What is a literary classic and why are these classic works important to the world?

A literary classic is a work of the highest excellence that has something important to say about life and/or the human condition and says it with great artistry. A classic, through its enduring presence, has withstood the test of time and is not bound by time, place, or customs. It speaks to us today as forcefully as it spoke to people one hundred or more years ago, and as forcefully as it will speak to people of future generations. For this reason, a classic is said to have universality.

What is known about the life of Homer is based primarily on scholarly speculation, not hard facts. His birth has been dated as far back as 1200 B.C., but based on the style evident in his two major poems, the Iliad and the Odyssey, some historians think he lived much later. In fact, a few ancient Greek writers who investigated his life believe that the works attributed to him were actually written by a woman. Some modern critics and others come to a different conclusion: a group of Homer's students or followers, who adapted and lengthened popular ballads of the time, composed both epic poems.

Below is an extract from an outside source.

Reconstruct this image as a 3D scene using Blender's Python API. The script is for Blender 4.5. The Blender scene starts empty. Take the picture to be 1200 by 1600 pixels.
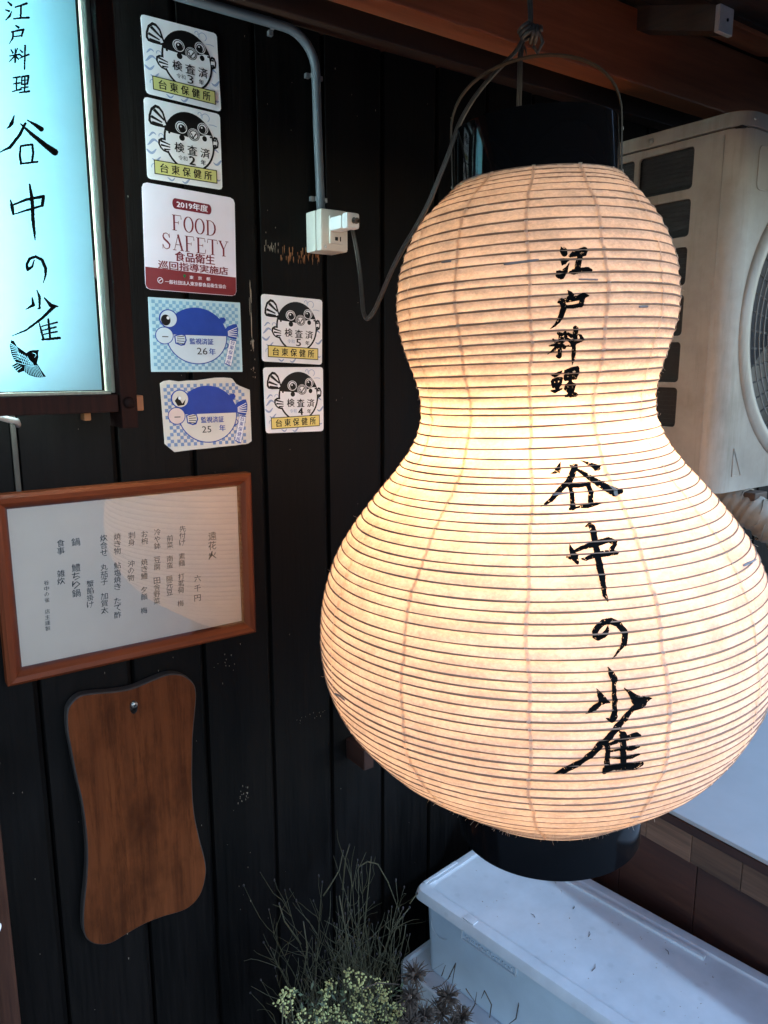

Seven different Greek cities claim that Homer was born within their boundaries, but since scholars cannot even agree whether Homer was an actual person, there is much doubt about these claims.

In the sixth century B.C., the stories of the Trojan War and Odysseus' long journey home were gathered and arranged in the order they are in at present so they could be recited at an Athenian festival. The Odyssey and the Iliad, as we know them, both date from these oral presentations.